Prue [to Sandi, joking] You shut up.
Sandi I get no respect.
Noel The thing about Paul is, he’s very fair. He’s never going to say it’s great if it isn’t. He’ll go: “This tastes like rubber.” And you can see them dissolving.
Prue When you get the Hollywood stare, you never know what he’s going to say, whether it’s “it’s terrible” or whether he’s going to put his hand out and give them a handshake. Recently, one of the contestants was really crying, because everything had gone wrong and it was terrible. And Paul said the flavour was fantastic, it was a really imaginative thing, well done. Then he said: “But it was shite.”
Sandi The bake was shite.
Prue Instead of crying, they started to laugh.
Innuendo was such a big part of Bake Off...
Sandi Not any more.
Noel Apart from the muff-diving.
Sandi Diving for muffins was funny.
Noel It won’t go in the show.
Sandi We don’t do very much innuendo.
Noel It’s not really our thing.
But it’s still there.
Noel It’s not really your style or my style, is it? But we don’t reject it. If it’s happening, we go with it. Sometimes we make Paul giggle. Often Prue naively says something which sounds sexual and we giggle like schoolchildren.
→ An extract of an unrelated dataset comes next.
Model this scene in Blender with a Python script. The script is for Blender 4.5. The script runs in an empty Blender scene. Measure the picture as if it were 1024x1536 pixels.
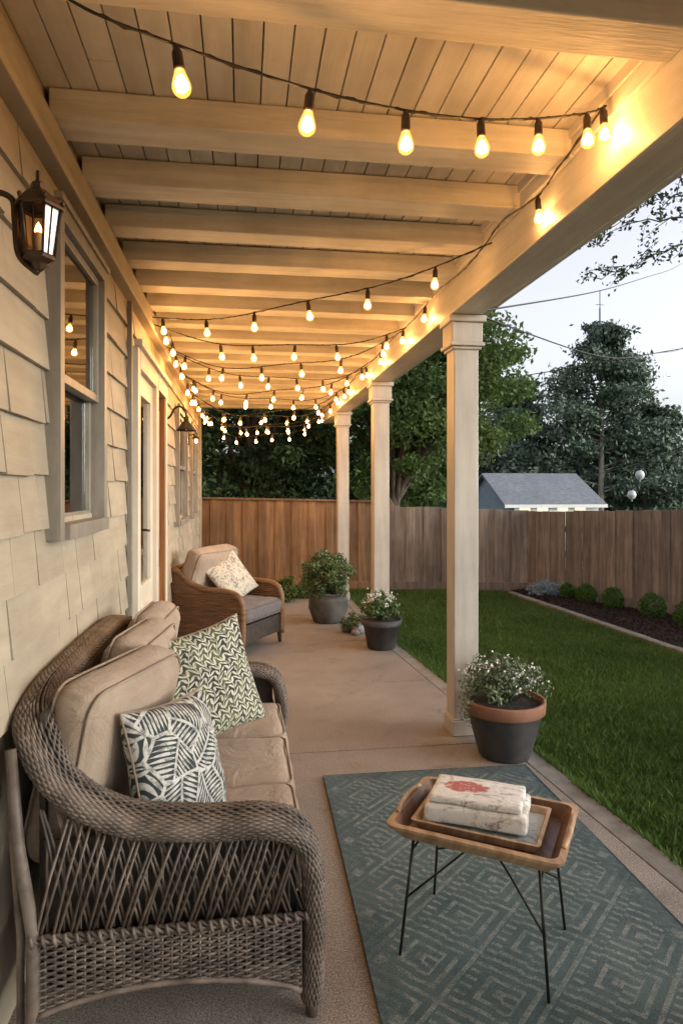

Prue I don’t know what they’re talking about.
Noel When we first got here, there was a Bake Off way. It was tricky for us because we didn’t want to come in and try and change it too much. We wanted to slot in and still retain our own style.
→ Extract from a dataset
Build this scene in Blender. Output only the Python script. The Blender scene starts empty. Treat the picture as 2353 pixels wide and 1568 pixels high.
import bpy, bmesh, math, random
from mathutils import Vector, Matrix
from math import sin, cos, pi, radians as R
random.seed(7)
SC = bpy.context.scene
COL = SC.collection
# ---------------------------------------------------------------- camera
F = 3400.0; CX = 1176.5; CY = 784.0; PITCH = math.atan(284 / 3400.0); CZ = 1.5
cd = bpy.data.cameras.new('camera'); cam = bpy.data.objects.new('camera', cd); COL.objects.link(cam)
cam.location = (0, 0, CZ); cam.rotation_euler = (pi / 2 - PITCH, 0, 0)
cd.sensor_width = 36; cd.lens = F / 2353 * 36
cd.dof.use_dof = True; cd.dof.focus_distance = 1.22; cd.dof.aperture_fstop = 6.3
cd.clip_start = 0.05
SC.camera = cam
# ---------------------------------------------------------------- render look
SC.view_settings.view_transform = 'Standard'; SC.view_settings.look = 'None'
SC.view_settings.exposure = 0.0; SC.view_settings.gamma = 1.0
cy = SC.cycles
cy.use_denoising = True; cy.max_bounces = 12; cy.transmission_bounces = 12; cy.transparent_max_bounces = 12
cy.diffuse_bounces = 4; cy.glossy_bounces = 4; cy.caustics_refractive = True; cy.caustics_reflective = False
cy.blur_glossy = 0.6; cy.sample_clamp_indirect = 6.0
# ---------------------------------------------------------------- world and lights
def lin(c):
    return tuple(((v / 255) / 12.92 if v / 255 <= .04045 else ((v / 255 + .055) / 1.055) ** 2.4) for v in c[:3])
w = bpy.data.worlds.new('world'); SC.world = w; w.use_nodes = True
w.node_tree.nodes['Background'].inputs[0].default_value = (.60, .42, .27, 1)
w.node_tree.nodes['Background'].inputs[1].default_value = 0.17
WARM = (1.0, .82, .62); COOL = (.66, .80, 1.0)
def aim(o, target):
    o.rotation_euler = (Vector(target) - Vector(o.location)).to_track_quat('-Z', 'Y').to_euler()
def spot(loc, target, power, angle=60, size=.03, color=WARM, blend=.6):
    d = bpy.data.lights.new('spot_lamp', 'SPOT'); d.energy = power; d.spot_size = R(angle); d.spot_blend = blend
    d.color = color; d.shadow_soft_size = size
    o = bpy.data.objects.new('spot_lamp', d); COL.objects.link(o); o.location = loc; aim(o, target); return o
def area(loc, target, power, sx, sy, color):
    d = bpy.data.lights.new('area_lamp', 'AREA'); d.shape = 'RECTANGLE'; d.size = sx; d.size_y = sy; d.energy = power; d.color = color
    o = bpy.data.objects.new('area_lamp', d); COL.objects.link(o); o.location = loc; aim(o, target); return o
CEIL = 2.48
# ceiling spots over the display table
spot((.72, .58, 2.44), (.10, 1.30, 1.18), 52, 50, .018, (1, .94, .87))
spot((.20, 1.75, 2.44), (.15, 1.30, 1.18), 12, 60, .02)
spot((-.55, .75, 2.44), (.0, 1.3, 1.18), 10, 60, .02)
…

Sandi Possibly we’re being a bit naughtier this year.
The show is so popular, and so big, that everything is scrutinised in a way that I imagine none of you had experienced before. How do you deal with that side of things?
Paul [smiling] I don’t know what you’re talking about. No idea.
Noel Do you know what I love? When you come here, it’s a bubble. It’s flowers and trees, we’re in a tent, people are baking. It’s like a dream. We’re in a library, with a fire.
Sandi Don’t touch my fire.
Noel Sandi is top lesbian. Prue writes porn.
Prue I do not write porn!
Noel I just want to say, for the record, Prue does not write porn. Prue writes novels.
Sandi Erotic novels.
Noel You don’t have to worry about anything in the real world. It’s a really nice place.